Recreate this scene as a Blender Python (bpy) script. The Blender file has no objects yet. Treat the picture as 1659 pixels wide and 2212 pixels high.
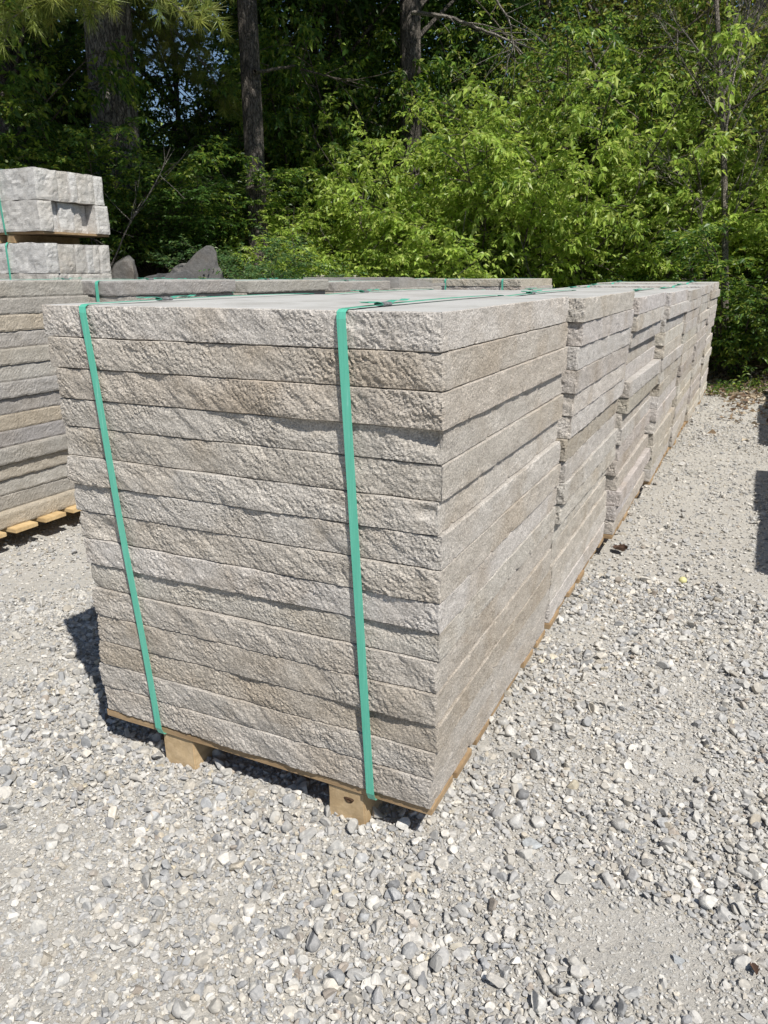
import bpy, math, random
import numpy as np
from mathutils import Vector, Matrix
R = math.radians
S = bpy.context.scene

# ------------------------------------------------------------------ camera
CAM = np.array([0.5466, -1.4014, 1.322])
YAW, PITCH, ROLL, FPX = -0.4468, 0.3030, -0.0040, 1650.5
def cam_axes():
    f = np.array([math.sin(YAW)*math.cos(PITCH), math.cos(YAW)*math.cos(PITCH), -math.sin(PITCH)])
    r0 = np.array([math.cos(YAW), -math.sin(YAW), 0.]); u0 = np.cross(r0, f)
    r = r0*math.cos(ROLL)+u0*math.sin(ROLL); u = -r0*math.sin(ROLL)+u0*math.cos(ROLL)
    return r, u, f
cr, cu, cf = cam_axes()
cd = bpy.data.cameras.new("camera"); cam = bpy.data.objects.new("camera", cd)
S.collection.objects.link(cam); S.camera = cam
m4 = Matrix(((cr[0], cu[0], -cf[0], CAM[0]), (cr[1], cu[1], -cf[1], CAM[1]), (cr[2], cu[2], -cf[2], CAM[2]), (0, 0, 0, 1)))
cam.matrix_world = m4
cd.sensor_fit = 'VERTICAL'; cd.sensor_height = 36; cd.lens = 36*FPX/2212.
cd.clip_start = .05; cd.clip_end = 600

# ------------------------------------------------------------------ sky, sun, exposure
SUN_DIR = Vector((0.751, -0.552, 1.255)).normalized()
W = bpy.data.worlds.new("World"); S.world = W; W.use_nodes = True
wn = W.node_tree.nodes; wl = W.node_tree.links
bg = wn['Background']; sky = wn.new('ShaderNodeTexSky'); sky.sky_type = 'NISHITA'; sky.sun_disc = False
sky.sun_elevation = R(53.4); sky.sun_rotation = R(126.3); sky.altitude = 200; sky.air_density = 1.0; sky.dust_density = .6; sky.ozone_density = 2.5
wl.new(sky.outputs[0], bg.inputs[0]); bg.inputs[1].default_value = .076
sl = bpy.data.lights.new("sun", 'SUN'); so = bpy.data.objects.new("sun", sl); S.collection.objects.link(so)
sl.energy = 5.0; sl.angle = R(.53); sl.color = (1, .955, .88)
so.rotation_euler = SUN_DIR.to_track_quat('Z', 'Y').to_euler(); so.location = (6, -5, 12)
S.view_settings.view_transform = 'Standard'; S.view_settings.look = 'None'; S.view_settings.gamma = 1
S.view_settings.exposure = 0.20
S.render.engine = 'CYCLES'
S.cycles.max_bounces = 6; S.cycles.transparent_max_bounces = 4; S.cycles.diffuse_bounces = 3; S.cycles.glossy_bounces = 2; S.cycles.transmission_bounces = 4

# ------------------------------------------------------------------ helpers
rng = np.random.default_rng(7)
_P = np.random.default_rng(11).permutation(256).astype(np.int64); _P = np.concatenate([_P, _P])
_G = np.random.default_rng(12).normal(size=(256, 3)); _G /= np.linalg.norm(_G, axis=1)[:, None]
def perlin(p):
    p = np.asarray(p, float); i = np.floor(p).astype(np.int64); f = p-i; i &= 255
    u = f*f*f*(f*(f*6-15)+10); out = 0
    for dx in (0, 1):
        for dy in (0, 1):
            for dz in (0, 1):
                h = _P[_P[_P[(i[:, 0]+dx) & 255]+((i[:, 1]+dy) & 255)]+((i[:, 2]+dz) & 255)]
                g = _G[h]; w = np.where(dx, u[:, 0], 1-u[:, 0])*np.where(dy, u[:, 1], 1-u[:, 1])*np.where(dz, u[:, 2], 1-u[:, 2])
                out = out+w*((f[:, 0]-dx)*g[:, 0]+(f[:, 1]-dy)*g[:, 1]+(f[:, 2]-dz)*g[:, 2])
    return out*1.6
def fbm(p, octs=4, gain=.5):
    a, o, t = 1., 0, 0
    for k in range(octs):
        o = o+a*perlin(p*2.03**k+17.3*k); t += a; a *= gain
    return o/t

def mesh(name, V, quads=None, tris=None, ngons=None, mat=None, smooth=False, col=None, colname='tint'):
    me = bpy.data.meshes.new(name); V = np.asarray(V, np.float32)
    idx, tot = [], []
    for F, n in ((quads, 4), (tris, 3)):
        if F is not None and len(F):
            F = np.asarray(F, np.int32); idx.append(F.ravel()); tot.append(np.full(len(F), n, np.int32))
    for g in (ngons or []):
        idx.append(np.asarray(g, np.int32)); tot.append(np.array([len(g)], np.int32))
    idx = np.concatenate(idx); tot = np.concatenate(tot); start = np.concatenate([[0], np.cumsum(tot)[:-1]]).astype(np.int32)
    me.vertices.add(len(V)); me.vertices.foreach_set('co', V.ravel())
    me.loops.add(len(idx)); me.loops.foreach_set('vertex_index', idx)
    me.polygons.add(len(tot)); me.polygons.foreach_set('loop_start', start); me.polygons.foreach_set('loop_total', tot)
    if smooth is False: me.polygons.foreach_set('use_smooth', np.zeros(len(tot), bool))
    elif smooth is True: me.polygons.foreach_set('use_smooth', np.ones(len(tot), bool))
    elif isinstance(smooth, np.ndarray): me.polygons.foreach_set('use_smooth', smooth)
    if col is not None:
        a = me.attributes.new(colname, 'FLOAT_COLOR', 'POINT'); c = np.ones((len(V), 4), np.float32); c[:, :3] = col
        a.data.foreach_set('color', c.ravel())
    me.update(calc_edges=True)
    if mat: me.materials.append(mat)
    return me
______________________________
▶ [EXERCISE DETAILS]:
Output exactly the span of lines from the top of the listing through the line holding "S = bpy.context.scene", and leave every picture out.

▶ [ANSWER TO THE PROBLEM]:
Recreate this scene as a Blender Python (bpy) script. The Blender file has no objects yet. Treat the picture as 1659 pixels wide and 2212 pixels high.
import bpy, math, random
import numpy as np
from mathutils import Vector, Matrix
R = math.radians
S = bpy.context.scene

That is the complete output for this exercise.